Laut Ermittlungsbericht soll Beinschab auf Anbahnung durch Karmasin ab dem Frühjahr 2016 regelmäßig zunächst für den damaligen VP-Obmann Reinhold Mitterlehner und die rot-schwarze Koalition ungünstige Umfragen geliefert haben. Später sei es darum gegangen, den zu erwartenden „Kurz-Effekt“ bei einem Obmann-Wechsel stärker als bei den anderen Meinungsforschern darzustellen. Die Umfragen und Kommentare erschienen in den Medien von „Österreich“-Herausgeber Wolfgang Fellner.

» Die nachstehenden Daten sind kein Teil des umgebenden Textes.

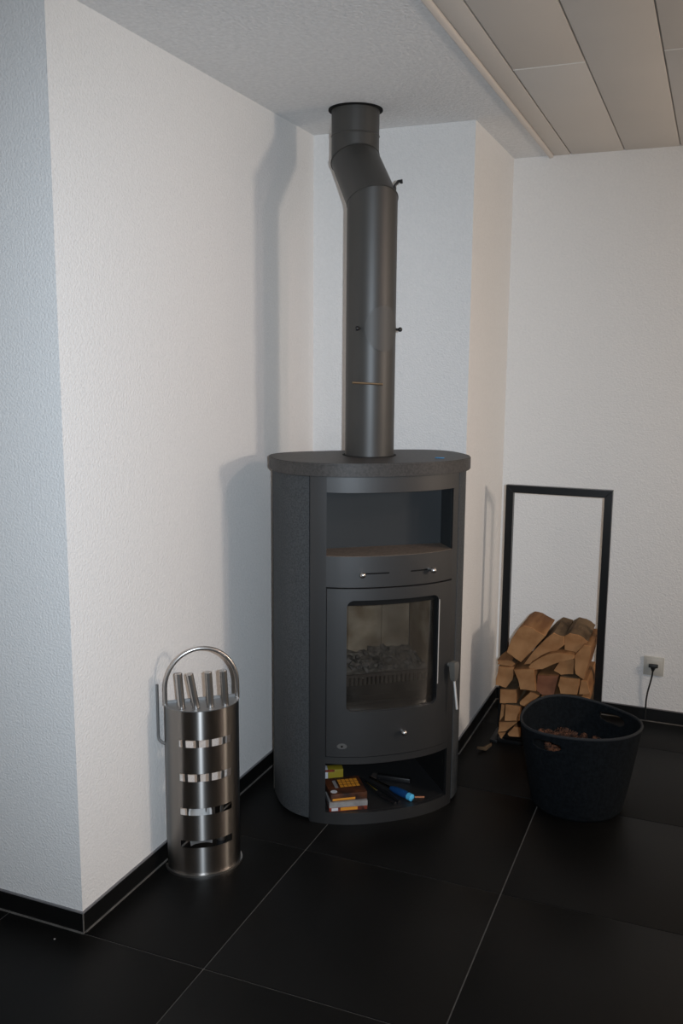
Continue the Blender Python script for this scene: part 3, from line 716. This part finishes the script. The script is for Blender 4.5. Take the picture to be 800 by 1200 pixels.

Als Organisator sieht die Justiz Thomas Schmid, damals Generalsekretär im Finanzministerium. Bestellt und überarbeitet sollen die Umfragen von Kurz’ engsten Mitarbeitern worden sein. In einem der sichergestellten Chats sagte Schmid im Zusammenhang mit diesem „Österreich-Beinschab-Tool“: „So weit wie wir bin ich echt noch nicht gegangen. Geniales Investment. Und Fellner ist ein Kapitalist. Wer zahlt, schafft an. Ich liebe das.“

Die Bezahlung für den Deal, der ausschließlich zum persönlichen Nutzen von Kurz abgeschlossen worden sei (WKStA), soll vom Finanzministerium übernommen worden sein. So habe Beinschab zwischen 2016 und 2020 für ihre als Studien getarnten Leistungen einen Förderbeitrag von 587.400 Euro erhalten.

Die Fellner-Medien sollen aus dem Ministerium pro Quartal zwischen 200.000 und 277.000 Euro erhalten haben. Alle Beteiligten bestreiten den Vorwurf der Korruption. Für alle Genannten gilt die Unschuldsvermutung.